As for Britons in Europe, they could become illegal residents in their host states, with no legal status after March 2019.

UNISON general secretary Dave Prentis was one of the signatories of the letter delivered to No 10, which stated that no deal would have “disastrous and wide-reaching personal consequences for this group of citizens on both sides of the Channel.

“We therefore urge you to take steps now to remove citizens’ rights from the straitjacket of ‘nothing is agreed until everything is agreed’.”

Instead of Ms May’s unilateral guarantee, the letter calls on both the UK and the EU to honour – and improve upon – the agreement on citizens’ rights already made in the draft withdrawal agreement, whatever the final deal.

Among the individuals speaking at the rally in Parliament Square, UNISON member Saba Moussa spoke of the “anger, sadness and bitterness” of those people “whose lives have been shattered”.

Some have gone home, she said.
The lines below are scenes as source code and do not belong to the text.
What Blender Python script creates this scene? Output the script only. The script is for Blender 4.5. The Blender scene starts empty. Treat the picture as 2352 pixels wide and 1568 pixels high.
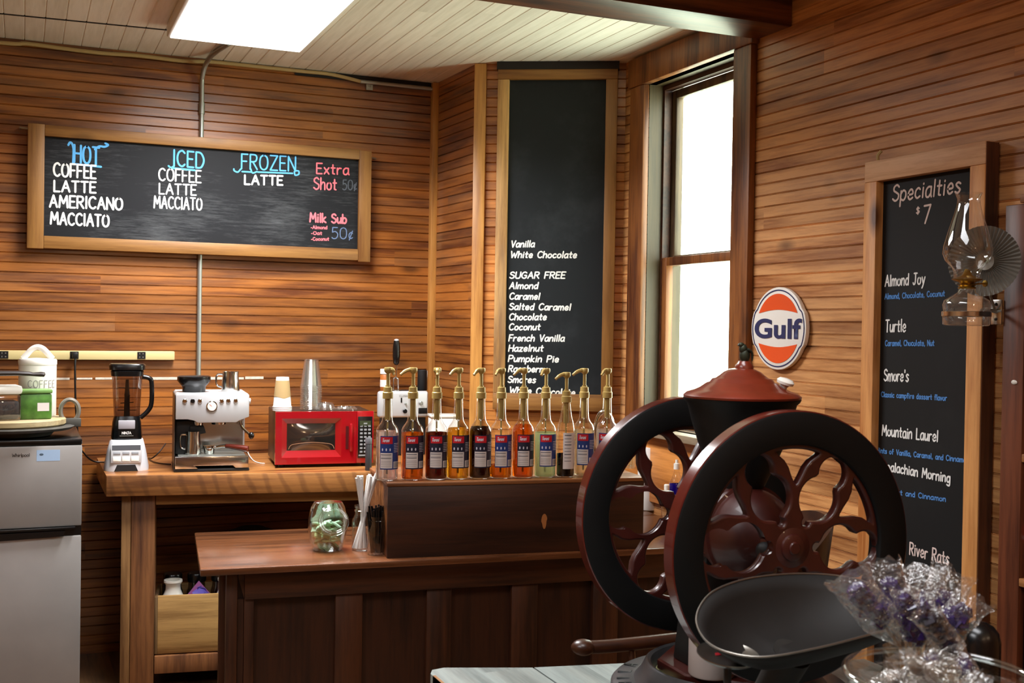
import bpy, bmesh, math, random
from mathutils import Vector, Matrix, Euler
random.seed(7)
S = bpy.context.scene
COL = S.collection
PI = math.pi

# ---------------------------------------------------------------- camera
PSI = math.radians(23.4); PITCH = math.radians(-0.77); ROLL = 0.016
FPX, CX, CY = 2600.0, 1176.0, 784.0
EYE = Vector((0, 0, 1.46))
FWD = Vector((math.sin(PSI)*math.cos(PITCH), math.cos(PSI)*math.cos(PITCH), math.sin(PITCH)))
_r0 = Vector((math.cos(PSI), -math.sin(PSI), 0)); _u0 = _r0.cross(FWD)
RT = _r0*math.cos(ROLL) + _u0*math.sin(ROLL)
UP = _u0*math.cos(ROLL) - _r0*math.sin(ROLL)
cd = bpy.data.cameras.new('camera'); cam = bpy.data.objects.new('camera', cd); COL.objects.link(cam)
cd.sensor_width = 36; cd.lens = FPX/2352*36; cd.clip_start = .05; cd.clip_end = 200
cam.matrix_world = Matrix(((RT.x, UP.x, -FWD.x, EYE.x), (RT.y, UP.y, -FWD.y, EYE.y), (RT.z, UP.z, -FWD.z, EYE.z), (0, 0, 0, 1)))
S.camera = cam
cd.dof.use_dof = True
cd.dof.focus_distance = 3.9
cd.dof.aperture_fstop = 11.0

# ---------------------------------------------------------------- world, exposure, lights
S.view_settings.view_transform = 'Standard'; S.view_settings.look = 'None'
S.view_settings.gamma = 1; S.view_settings.use_curve_mapping = False
S.view_settings.exposure = 0.0
S.cycles.use_denoising = True
S.cycles.max_bounces = 10; S.cycles.transparent_max_bounces = 40; S.cycles.transmission_bounces = 10
S.cycles.sample_clamp_indirect = 6; S.cycles.caustics_reflective = False; S.cycles.caustics_refractive = False
w = bpy.data.worlds.new('daylight'); S.world = w; w.use_nodes = True
_nt = w.node_tree; _bg = _nt.nodes['Background']
_tc = _nt.nodes.new('ShaderNodeTexCoord'); _sp = _nt.nodes.new('ShaderNodeSeparateXYZ'); _nt.links.new(_tc.outputs['Generated'], _sp.inputs[0])
_mr = _nt.nodes.new('ShaderNodeMapRange'); _mr.inputs['From Min'].default_value = -.12; _mr.inputs['From Max'].default_value = .12; _nt.links.new(_sp.outputs[2], _mr.inputs['Value'])
_mx = _nt.nodes.new('ShaderNodeMix'); _mx.data_type = 'RGBA'; _nt.links.new(_mr.outputs[0], _mx.inputs['Factor'])
_mx.inputs['A'].default_value = (.92, 1.0, .83, 1); _mx.inputs['B'].default_value = (.97, 1.0, .97, 1)   # sunlit lawn below, bright hazy sky above
_nt.links.new(_mx.outputs['Result'], _bg.inputs[0]); _bg.inputs[1].default_value = 16.0

def lamp(kind, name, loc, energy, color, size=.3, rot=(0, 0, 0), **kw):
    l = bpy.data.lights.new(name, kind); l.energy = energy; l.color = color
    if kind == 'AREA':
        l.shape = 'RECTANGLE'; l.size = size if not isinstance(size, tuple) else size[0]
        l.size_y = size if not isinstance(size, tuple) else size[1]
    elif kind == 'POINT': l.shadow_soft_size = size
    for k, v in kw.items(): setattr(l, k, v)
    o = bpy.data.objects.new(name, l); COL.objects.link(o); o.location = loc; o.rotation_euler = rot
    return o
# daylight portal just outside the window
pt = lamp('AREA', 'window_daylight_portal', (2.70, 3.9, 1.75), 1, (1, 1, 1), (1.5, .68), (0, math.radians(90), 0))
pt.data.cycles.is_portal = True
PANEL_GLOW = 3.6; PANEL_WATT = 84.0; PANEL_SPREAD = 152
# added unseen fill panels overhead, and a warm bulb of the shop behind the camera
lamp('AREA', 'fill_panel', (-0.9, 1.3, 2.62), 46, (.95, .97, 1), (.6, 1.2), spread=math.radians(145))
lamp('AREA', 'fill_panel', (0.7, 1.35, 2.62), 26, (.95, .97, 1), (.6, 1.2), spread=math.radians(160))
lamp('POINT', 'warm_bulb', (0.5, -0.9, 2.1), 10, (1, .72, .45), .06)
lamp('POINT', 'warm_bulb', (1.6, -0.5, 2.0), 8, (1, .72, .45), .06)

# ---------------------------------------------------------------- pixel helpers (photograph pixel -> point on a real plane)
def ray(u, v): return FWD + RT*((u-CX)/FPX) - UP*((v-CY)/FPX)
def onZ(u, v, z): d = ray(u, v); return EYE + d*((z-EYE.z)/d.z)
def onX(u, v, x): d = ray(u, v); return EYE + d*((x-EYE.x)/d.x)
def onY(u, v, y): d = ray(u, v); return EYE + d*((y-EYE.y)/d.y)
def onP(u, v, p, n): d = ray(u, v); return EYE + d*((p-EYE).dot(n)/d.dot(n))
def onD(u, v, depth): return EYE + ray(u, v)*depth

# ---------------------------------------------------------------- materials
def lin(c):
    if isinstance(c, str):
        c = c.lstrip('#'); c = [int(c[i:i+2], 16)/255 for i in (0, 2, 4)]
        return tuple(x/12.92 if x <= .04045 else ((x+.055)/1.055)**2.4 for x in c)
    return tuple(c)
def newmat(name):
    m = bpy.data.materials.new(name); m.use_nodes = True
    nt = m.node_tree; nt.nodes.clear()
    out = nt.nodes.new('ShaderNodeOutputMaterial')
    return m, nt, out
def node(nt, typ, ins=None, **props):
    n = nt.nodes.new(typ)
    for k, v in props.items(): setattr(n, k, v)
    for k, v in (ins or {}).items():
        if hasattr(v, 'is_output') or isinstance(v, bpy.types.NodeSocket): nt.links.new(v, n.inputs[k])
        else: n.inputs[k].default_value = v
    return n
def c4(c): c = lin(c); return (c[0], c[1], c[2], 1)
def plain(name, col, rough=.5, metal=0, noise=.0, nscale=30, spec=.5, coat=0, bump=0, emit=None, estr=0, alpha=1, trans=0, sss=0):
    m, nt, out = newmat(name)
    b = node(nt, 'ShaderNodeBsdfPrincipled', {'Base Color': c4(col), 'Roughness': rough, 'Metallic': metal})
    b.inputs['Specular IOR Level'].default_value = spec; b.inputs['Coat Weight'].default_value = coat
    b.inputs['Transmission Weight'].default_value = trans
    if emit: b.inputs['Emission Color'].default_value = c4(emit); b.inputs['Emission Strength'].default_value = estr
    if noise or bump:
        tc = node(nt, 'ShaderNodeTexCoord')
        nz = node(nt, 'ShaderNodeTexNoise', {'Vector': tc.outputs['Object'], 'Scale': nscale, 'Detail': 4.0})
        if noise:
            c = lin(col)
            r = node(nt, 'ShaderNodeValToRGB', {'Fac': nz.outputs['Fac']})
            r.color_ramp.elements[0].position = .3; r.color_ramp.elements[1].position = .7
            r.color_ramp.elements[0].color = tuple(x*(1-noise) for x in c)+(1,)
            r.color_ramp.elements[1].color = tuple(min(1, x*(1+noise)) for x in c)+(1,)
            nt.links.new(r.outputs[0], b.inputs['Base Color'])
        if bump:
            bp = node(nt, 'ShaderNodeBump', {'Height': nz.outputs['Fac'], 'Strength': bump, 'Distance': .01})
            nt.links.new(bp.outputs[0], b.inputs['Normal'])
    nt.links.new(b.outputs[0], out.inputs[0])
    return m
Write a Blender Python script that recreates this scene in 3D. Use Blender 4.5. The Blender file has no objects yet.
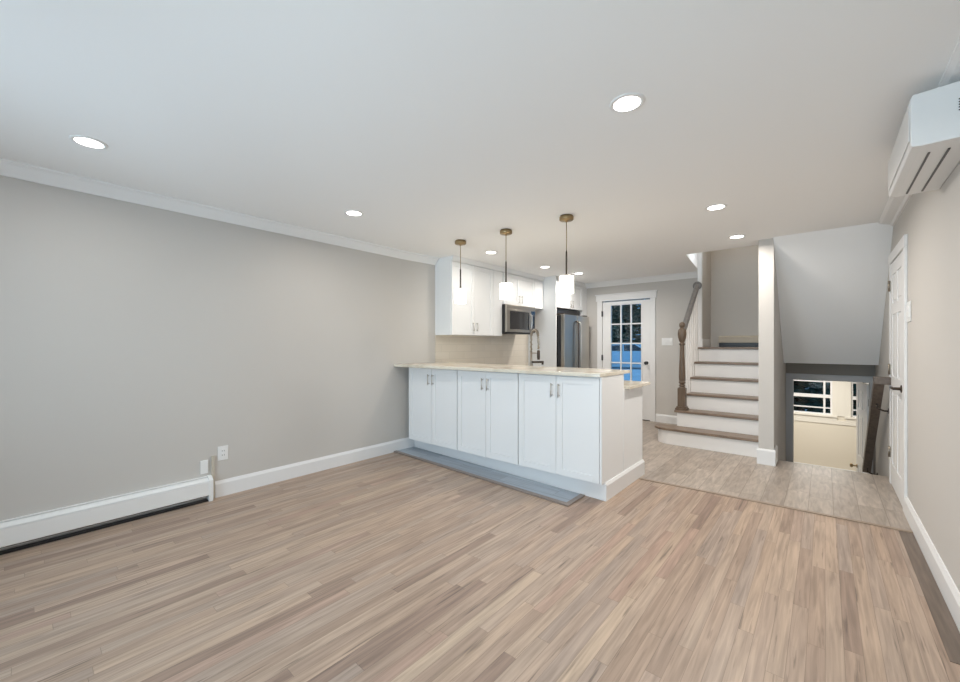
import bpy, bmesh, math, random
from mathutils import Vector, Matrix
random.seed(7)
sc = bpy.context.scene
COL = sc.collection

# ------------------------------------------------------------------ camera
H_CAM = 1.30
cam_d = bpy.data.cameras.new('camera'); cam = bpy.data.objects.new('camera', cam_d); COL.objects.link(cam)
cam_d.sensor_width = 36.0
cam_d.lens = 36.0 * 400.0 / 960.0
cam_d.shift_y = 3.5 / 960.0
cam_d.clip_start = 0.02
cam.location = (0, 0, H_CAM)
cam.rotation_euler = (math.radians(90), 0, math.atan(345.0 / 400.0))
sc.camera = cam

# ------------------------------------------------------------------ world, exposure
sc.view_settings.view_transform = 'Standard'
sc.view_settings.look = 'None'
sc.view_settings.gamma = 1.0
sc.view_settings.use_curve_mapping = False
sc.view_settings.exposure = 0.13
w = bpy.data.worlds.new('World'); sc.world = w; w.use_nodes = True
wn = w.node_tree.nodes; wl = w.node_tree.links
bg = wn['Background']
bg.inputs['Color'].default_value = (0.17, 0.42, 0.80, 1)
bg.inputs['Strength'].default_value = 1.35

# ------------------------------------------------------------------ lights
DAY = (0.80, 0.90, 1.0)
WARM = (1.0, 0.945, 0.875)
def area(name, loc, direction, sx, sy, power, color, shape='RECTANGLE'):
    d = bpy.data.lights.new(name, 'AREA'); d.shape = shape; d.size = sx
    if shape in ('RECTANGLE', 'ELLIPSE'): d.size_y = sy
    d.energy = power; d.color = color
    o = bpy.data.objects.new(name, d); COL.objects.link(o); o.location = loc
    o.rotation_euler = Vector(direction).to_track_quat('-Z', 'Y').to_euler()
    return o
# daylight entering through the two windows behind the camera
area('window_daylight', (-2.25, -1.42, 1.30), (0, 1, -0.10), 1.9, 1.7, 58, DAY)
area('window_daylight', (-0.25, -1.42, 1.30), (0, 1, 0.05), 0.9, 1.7, 52, DAY)
# daylight of the upper hall falling down the stairwell
u_ = area('upper_hall_daylight', (-0.64, 6.05, 3.2), (-1, 0.05, -0.35), 0.5, 0.5, 5, (0.84, 0.93, 1.0)); u_.data.spread = math.radians(80)
area('landing_warm_fill', (-0.95, 6.7, 4.8), (0, 0, -1), 0.3, 0.3, 12, (1.0, 0.82, 0.60))  # unseen warm fill, added to tint the landing wall tan
# ceiling light of the lower entry hall
area('entry_hall_light', (-0.3, 9.0, 1.02), (0, 0.1, -1), 1.2, 1.2, 46, (1.0, 0.96, 0.88))
DOWN = [(-3.138, 0.268), (-0.708, 1.883), (-3.092, 1.912), (-0.684, 3.789), (-0.703, 4.969), (-3.127, 3.834), (-3.111, 5.067), (-2.983, 5.885)]
DOWN_W = [3.0, 14.0, 5.5, 19.0, 9.5, 4.5, 4.0, 16.0]
for (x, y), p in zip(DOWN, DOWN_W):
    area('recessed_light_glow', (x, y, 2.420), (0, 0, -1), 0.12, 0.12, p, WARM, 'DISK').data.spread = math.radians(168)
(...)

Those who intend to stick it out in the UK would benefit from joining a union, such as UNISON, which would support them through the confusing months ahead.

“My concern is our rights,” she added. “I don’t want to become a second-class citizen.”

Another UNISON member, Virginie Clerc Lusandu, told the crowd that she and her young son had recently been victims of a racially motivated assault.

And inside Westminster, Lib Dem MP Ed Davey told the lobby: “A lot of damage has been done and a lot of trust has been lost. A lot of discrimination is occurring.”

Mr Davey said he wanted assurances from the government that it would act to ensure EU citizens do not continue to face discrimination after Brexit, whether from employers or individuals.

He went further, saying: “Every EU citizen who stays after Brexit should have a full right to participate in civic life – voting, standing for Parliament, whatever.”

Mr Bloomfield revealed that he had recently been informed by the immigration minister that even the victims of slavery and trafficking in the UK would be subject to the £65 charge for settled status.

“The callousness of expecting the victims of modern slavery to pay to establish their right to remain sets a new low, even for this government,” he said. He added that Labour has argued that all EU nationals should have the opportunity to declare rather than apply for settled status, and that there should be no charge.

Stuart McDonald of the Scottish National Party voiced a similar intention. While the Scottish government has committed to paying for settled status for its public-sector employees, it too is saying that no-one in the UK should have to pay the fee at all.“This is your home,” he told the lobby.

The SNP has also guaranteed the right for EU nationals to vote in Scottish parliamentary elections and is establishing its own advice service to help them through settled status. “We’re doing our best to make the best of a bad situation,” Mr McDonald said.

French senator Olivier Cadic, a special guest on the day, took the idea of voting further, declaring: “I think the British government should give the people the final say on the deal. And this time they must give EU citizens in the UK a vote.”